+++ Information supplied +++

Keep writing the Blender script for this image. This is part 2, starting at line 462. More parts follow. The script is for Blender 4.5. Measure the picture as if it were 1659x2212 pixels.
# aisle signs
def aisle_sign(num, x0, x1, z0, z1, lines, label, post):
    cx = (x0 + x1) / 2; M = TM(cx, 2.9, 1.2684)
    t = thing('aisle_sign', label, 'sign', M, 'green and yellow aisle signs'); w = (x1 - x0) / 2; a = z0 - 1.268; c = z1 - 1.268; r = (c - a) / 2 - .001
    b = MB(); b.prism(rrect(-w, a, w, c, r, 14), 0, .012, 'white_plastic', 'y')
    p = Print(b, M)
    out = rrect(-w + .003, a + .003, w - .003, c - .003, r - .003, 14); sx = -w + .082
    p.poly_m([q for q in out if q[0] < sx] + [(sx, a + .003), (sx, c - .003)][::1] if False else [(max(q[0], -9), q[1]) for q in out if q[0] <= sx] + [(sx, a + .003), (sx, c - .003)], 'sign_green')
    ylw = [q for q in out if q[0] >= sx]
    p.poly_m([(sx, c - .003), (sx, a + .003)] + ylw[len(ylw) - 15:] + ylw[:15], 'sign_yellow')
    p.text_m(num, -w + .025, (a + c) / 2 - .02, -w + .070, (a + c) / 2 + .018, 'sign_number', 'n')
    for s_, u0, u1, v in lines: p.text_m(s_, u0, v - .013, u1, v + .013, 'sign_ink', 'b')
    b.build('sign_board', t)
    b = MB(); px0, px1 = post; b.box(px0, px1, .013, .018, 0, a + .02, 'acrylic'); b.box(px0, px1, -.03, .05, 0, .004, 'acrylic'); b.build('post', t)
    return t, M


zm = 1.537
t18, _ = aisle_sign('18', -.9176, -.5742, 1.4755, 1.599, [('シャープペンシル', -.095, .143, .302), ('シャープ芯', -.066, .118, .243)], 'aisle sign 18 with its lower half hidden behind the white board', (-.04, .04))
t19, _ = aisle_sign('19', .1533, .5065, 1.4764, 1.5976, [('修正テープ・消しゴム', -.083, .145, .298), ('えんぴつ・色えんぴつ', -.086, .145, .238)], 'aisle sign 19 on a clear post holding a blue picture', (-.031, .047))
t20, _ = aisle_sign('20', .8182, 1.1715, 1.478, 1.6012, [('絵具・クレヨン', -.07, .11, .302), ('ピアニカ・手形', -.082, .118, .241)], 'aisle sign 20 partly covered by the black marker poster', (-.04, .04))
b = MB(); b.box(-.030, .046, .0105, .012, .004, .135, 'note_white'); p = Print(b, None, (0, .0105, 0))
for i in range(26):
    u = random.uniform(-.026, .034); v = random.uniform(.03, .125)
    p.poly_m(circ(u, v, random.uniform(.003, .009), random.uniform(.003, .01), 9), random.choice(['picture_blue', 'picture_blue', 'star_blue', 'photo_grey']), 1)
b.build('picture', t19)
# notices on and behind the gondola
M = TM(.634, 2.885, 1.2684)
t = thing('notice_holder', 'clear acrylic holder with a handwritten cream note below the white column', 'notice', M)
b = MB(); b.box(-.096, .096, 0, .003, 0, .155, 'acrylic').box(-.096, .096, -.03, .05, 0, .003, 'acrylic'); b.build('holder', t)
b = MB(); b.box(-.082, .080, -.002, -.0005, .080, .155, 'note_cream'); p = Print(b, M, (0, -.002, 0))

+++

Reproduce the material in full, with no word added or dropped.

Keep writing the Blender script for this image. This is part 2, starting at line 462. More parts follow. The script is for Blender 4.5. Measure the picture as if it were 1659x2212 pixels.
# aisle signs
def aisle_sign(num, x0, x1, z0, z1, lines, label, post):
    cx = (x0 + x1) / 2; M = TM(cx, 2.9, 1.2684)
    t = thing('aisle_sign', label, 'sign', M, 'green and yellow aisle signs'); w = (x1 - x0) / 2; a = z0 - 1.268; c = z1 - 1.268; r = (c - a) / 2 - .001
    b = MB(); b.prism(rrect(-w, a, w, c, r, 14), 0, .012, 'white_plastic', 'y')
    p = Print(b, M)
    out = rrect(-w + .003, a + .003, w - .003, c - .003, r - .003, 14); sx = -w + .082
    p.poly_m([q for q in out if q[0] < sx] + [(sx, a + .003), (sx, c - .003)][::1] if False else [(max(q[0], -9), q[1]) for q in out if q[0] <= sx] + [(sx, a + .003), (sx, c - .003)], 'sign_green')
    ylw = [q for q in out if q[0] >= sx]
    p.poly_m([(sx, c - .003), (sx, a + .003)] + ylw[len(ylw) - 15:] + ylw[:15], 'sign_yellow')
    p.text_m(num, -w + .025, (a + c) / 2 - .02, -w + .070, (a + c) / 2 + .018, 'sign_number', 'n')
    for s_, u0, u1, v in lines: p.text_m(s_, u0, v - .013, u1, v + .013, 'sign_ink', 'b')
    b.build('sign_board', t)
    b = MB(); px0, px1 = post; b.box(px0, px1, .013, .018, 0, a + .02, 'acrylic'); b.box(px0, px1, -.03, .05, 0, .004, 'acrylic'); b.build('post', t)
    return t, M


zm = 1.537
t18, _ = aisle_sign('18', -.9176, -.5742, 1.4755, 1.599, [('シャープペンシル', -.095, .143, .302), ('シャープ芯', -.066, .118, .243)], 'aisle sign 18 with its lower half hidden behind the white board', (-.04, .04))
t19, _ = aisle_sign('19', .1533, .5065, 1.4764, 1.5976, [('修正テープ・消しゴム', -.083, .145, .298), ('えんぴつ・色えんぴつ', -.086, .145, .238)], 'aisle sign 19 on a clear post holding a blue picture', (-.031, .047))
t20, _ = aisle_sign('20', .8182, 1.1715, 1.478, 1.6012, [('絵具・クレヨン', -.07, .11, .302), ('ピアニカ・手形', -.082, .118, .241)], 'aisle sign 20 partly covered by the black marker poster', (-.04, .04))
b = MB(); b.box(-.030, .046, .0105, .012, .004, .135, 'note_white'); p = Print(b, None, (0, .0105, 0))
for i in range(26):
    u = random.uniform(-.026, .034); v = random.uniform(.03, .125)
    p.poly_m(circ(u, v, random.uniform(.003, .009), random.uniform(.003, .01), 9), random.choice(['picture_blue', 'picture_blue', 'star_blue', 'photo_grey']), 1)
b.build('picture', t19)
# notices on and behind the gondola
M = TM(.634, 2.885, 1.2684)
t = thing('notice_holder', 'clear acrylic holder with a handwritten cream note below the white column', 'notice', M)
b = MB(); b.box(-.096, .096, 0, .003, 0, .155, 'acrylic').box(-.096, .096, -.03, .05, 0, .003, 'acrylic'); b.build('holder', t)
b = MB(); b.box(-.082, .080, -.002, -.0005, .080, .155, 'note_cream'); p = Print(b, M, (0, -.002, 0))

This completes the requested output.